On September 30, Subaru Corporation officially ended the sale and production of its generators, general-purpose engines, and other industrial products. The company has been making engines for use in such products as snowmobiles, agricultural equipment, and all-terrain vehicles, as well as generators and pumps, since 1951, when it first started producing the 540-cc M6 engine. But in the past few years, Subaru has made it known that it plans to focus more on its automotive business.

In May 2014, the global company—then known as Fuji Heavy Industries (FHI)—said enhancing the Subaru brand was one of its primary goals, with investments slated for automotive engineering and product development. Two years later, the company changed its name to Subaru Corporation. Then, last November, the company announced it would be closing its industrial division.

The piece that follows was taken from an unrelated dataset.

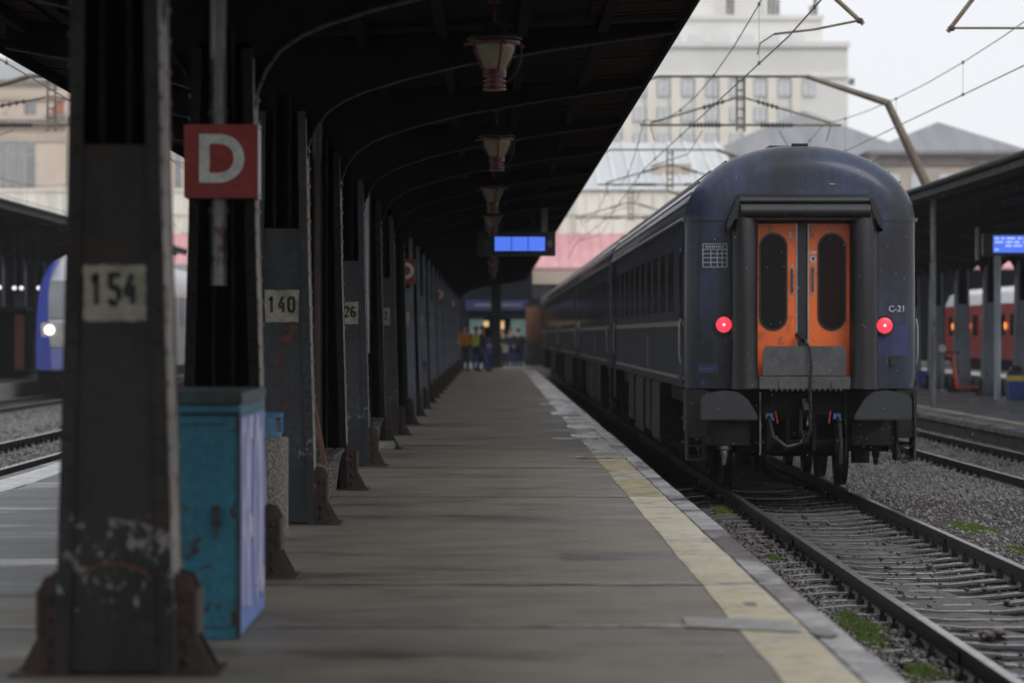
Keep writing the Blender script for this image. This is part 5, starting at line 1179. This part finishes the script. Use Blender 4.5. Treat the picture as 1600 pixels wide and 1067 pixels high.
# tall office building
t = thing('office_tower', (0, 400, 0), 'tall pale stone office building fading into the haze', 'building')
px2x = lambda px: (px - 770) * 400 / FP
z_ = lambda py: 1.5 + (522 - py) * 400 / FP
b = MB(); b.box(px2x(930), px2x(1325), 0, 30, -.7, z_(68)); b.box(px2x(970), px2x(1290), 4, 26, z_(68), z_(22)); b.box(px2x(1080), px2x(1205), 8, 20, z_(22), z_(-12)); b.build('wall', 'facade', t)
b = MB(); b.box(px2x(925), px2x(1328), -.5, .0, z_(74), z_(66)); b.box(px2x(965), px2x(1293), 3.6, 4, z_(26), z_(19)); b.box(px2x(925), px2x(1328), -.3, 0, z_(122), z_(118)); b.build('cornice', 'facade', t)
b = MB(); pitch = 38.5
for k in range(12):
    x = 935 + pitch * k * .98
    if x < 1255: b.box(px2x(x), px2x(x + 15), -.6, .0, 4, z_(122))
b.build('pilaster', 'pilaster', t)
for r_, (y0, y1) in enumerate(((127, 152), (168, 191), (209, 232), (250, 273), (291, 314))):
    for k in range(9):
        x = 951 + pitch * k * .98
        if r_ > 0 and k == 8: continue
        b = MB(); b.box(px2x(x), px2x(x + 21), -.15, .0, z_(y1), z_(y0)); fr = b.build('window', 'offwhite', t)
        b = MB(); b.box(px2x(x + 1.5), px2x(x + 9.8), -.22, -.15, z_(y1 - 1.5), z_(y0 + 1.5)); b.box(px2x(x + 11.2), px2x(x + 19.5), -.22, -.15, z_(y1 - 1.5), z_(y0 + 1.5)); b.build('pane', 'bwin', fr)
for k in range(7):
    x = 1000 + 39 * k; b = MB(); b.box(px2x(x), px2x(x + 27), 3.85, 4.0, z_(62), z_(50)); b.build('window', 'bwin', t)
for px, h in ((1143, 60), (1150, 40), (1215, 55), (1222, 30), (1208, 35), (1282, 48), (1275, 20)): b = MB(); b.tube([(px2x(px), 6, z_(22)), (px2x(px), 6, z_(22 - h))], .25, 6); b.build('roof_mast', 'cornice', t)
b = MB(); b.tube([(px2x(1325), 2, z_(128)), (px2x(1337), 2, z_(126))], .15, 6); b.box(px2x(1330), px2x(1338), 1.6, 2.4, z_(131), z_(121)); b.build('wall_antenna', 'cornice', t)

# beige building at left
t = thing('station_house', (0, 190, 0), 'beige stucco building with tall windows and patch of bare brick at upper left', 'building')
X_ = lambda px: (px - 770) * 190 / FP
Z2 = lambda py: 1.5 + (522 - py) * 190 / FP
b = MB(); b.box(X_(-150), X_(103), 0, 20, -.7, Z2(130)); b.box(X_(103), X_(330), 1.5, 20, -.7, Z2(180)); b.build('wall', 'beige', t)
b = MB(); b.box(X_(-150), X_(106), -.35, 0, Z2(200), Z2(188)); b.box(X_(-150), X_(104), -.25, 0, Z2(133), Z2(126)); b.box(X_(103), X_(330), 1.2, 1.5, Z2(190), Z2(180)); b.build('cornice', 'cornice', t)
b = MB(); b.box(X_(-150), X_(106), -.2, 0, Z2(157), Z2(150)); b.box(X_(-150), X_(104), -.1, 0, Z2(222), Z2(214)); b.build('string_course', 'creamwall', t)
b = MB(); b.prism([(X_(-150), Z2(126)), (X_(95), Z2(126)), (X_(60), Z2(108)), (X_(10), Z2(92)), (X_(-60), Z2(80)), (X_(-150), Z2(78))], 0, 18); b.build('roof', 'whiteroof', t)
for k, (a, c) in enumerate(((2, 11), (16, 25), (29, 38), (43, 55), (-14, -4), (-30, -20), (70, 76) if False else (-48, -38))):
    b = MB(); b.box(X_(a - 1), X_(c + 1), -.08, 0, Z2(292), Z2(220)); fr = b.build('window', 'offwhite', t)
    b = MB(); b.box(X_(a), X_(c), -.12, -.08, Z2(291), Z2(243)); b.box(X_(a), X_(c), -.12, -.08, Z2(240), Z2(222)); b.build('pane', 'hwin', fr)
for a, c in ((40, 47), (50, 57), (-20, -12)): b = MB(); b.box(X_(a), X_(c), -.1, 0, Z2(178), Z2(151)); b.build('window', 'hwin', t)
b = MB(); b.prism([(X_(80), Z2(178)), (X_(100), Z2(178)), (X_(101), Z2(160)), (X_(92), Z2(157)), (X_(84), Z2(166))], -.03, 0); b.build('bare_brick', 'brick', t)
for k in range(6): b = MB(); b.box(X_(110 + 32 * k), X_(120 + 32 * k), 1.42, 1.5, Z2(290), Z2(215)); b.build('window', 'hwin', t)
b = MB()
for k in range(14): b.box(X_(74 + 2.3 * k), X_(75 + 2.3 * k), -.3, -.2, Z2(188), Z2(178))
b.build('balustrade', 'cornice', t)

# ---------------------------------------------------------------- rain and haze
b = MB(); rs = random.Random(12)
for _ in range(520):
    y = rs.uniform(27, 37.5); x = rs.uniform(1.7, 6.2); z = rs.uniform(-.4, 4.2); r_ = rs.uniform(.0012, .0030); b.raw([(x - r_, y, z), (x + r_, y, z), (x, y - r_, z), (x, y + r_, z), (x, y, z - r_ * 2.2), (x, y, z + r_ * 2.2)], [(0, 2, 4), (2, 1, 4), (1, 3, 4), (3, 0, 4), (2, 0, 5), (1, 2, 5), (3, 1, 5), (0, 3, 5)])
o = b.build('rain_drops', 'drop'); o['kind'] = 'stuff'
hm = bpy.data.materials.new('haze_air'); hm.use_nodes = True; hn = hm.node_tree; hn.nodes.clear()
ho = hn.nodes.new('ShaderNodeOutputMaterial'); hv = hn.nodes.new('ShaderNodeVolumePrincipled'); hv.inputs['Color'].default_value = (.93, .96, 1, 1); hv.inputs['Density'].default_value = .00022; hv.inputs['Anisotropy'].default_value = 0
hn.links.new(hv.outputs[0], ho.inputs['Volume'])
b = MB(); b.box(-390, 390, -95, 650, -1.8, 62); o = b.build('haze', hm); o['kind'] = 'stuff'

The company said ongoing, after-sales service will still be provided by its Industrial Products affiliate.

The word “Subaru” in Japanese means “unite.” Its logo of bright-blue stars is based on the Taurus constellation, the stars of which were called the Pleiades in Greek mythology and said to represent Atlas’s daughters. For the Japanese company, it signifies the original cooperative of five companies that formed FHI in 1953, plus FHI itself, which officially merged those five companies in 1955.

In the United States, Subaru is still a relatively small automotive brand, but the company has been on a successful tear of late. Americans bought a record number of its vehicles for an eighth consecutive year in 2016, and the company is on pace for another record year in 2017.